I have just donated to #AnnasArchive, and if you care about preserving our culture for the next generations you should probably consider donating too.
With 15M books and 86M papers stored so far, this may easily be one of the largest open libraries on the Internet as of now.
As I said several times, I don't encourage #piracy. I've regularly purchased most of my #books from the Kindle store or other digital bookstores for years. As an author myself, I know how much we struggle to make any profit out of our hard work.
It's just that I think that, once purchased, it's my right as an owner to transfer the book to my computer, use a Calibre plugin to break whatever shitty encryption Amazon has decided to put on it this time, and transfer it in epub format to whatever device I want to use to read it.
I won't put it on BitTorrent. I won't profit from it. I won't share my epub with others. I just want the ability to read a book the way I like it, anywhere I like it. And, one day, as a good father, I'd like to pass my whole collection of books to my son, even if I'm gone, my Amazon account is gone, or Amazon is gone.
Anything that comes in the way between me and this goal will only get a response from me: piracy.
So far I've managed to be a good citizen and still buy books from Amazon, since it was still possible for me to break the .azw3 DRM encryption layer through Calibre if I had the serial ID of a registered Kindle device.
With the latest changes to the Amazon's DRM layer, this is apparently no longer possible.

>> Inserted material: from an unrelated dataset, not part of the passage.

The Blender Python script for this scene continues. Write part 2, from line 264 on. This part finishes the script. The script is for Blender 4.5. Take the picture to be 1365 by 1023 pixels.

Sure, I can invest more time trying to find ways to break the new DRM, but this is not how I want to spend my time anymore. I've already played this cat-and-mouse game with Amazon's DRM three times, as they kept making it harder to break the DRM, and now I'm quite tired of it.
Digitizing book was never supposed to be about a single company owning everything on their servers, locking-in authors and throwing at them only a few breadcrumbs of their profits, and selling people licenses to read stuff from their servers, only using the hardware and software that they consider appropriate, and only using the account that made the initial purchase, without even devising a way to pass books to the next generations.
Until this changes, I will keep pirating and support those who put the effort to run the infrastructure. If you want an alternative, fairer market model, and you care about our knowledge being passed on even if these companies are gone one day, then you first have to fight the oligopoly that holds our collective knowledge behind ransom.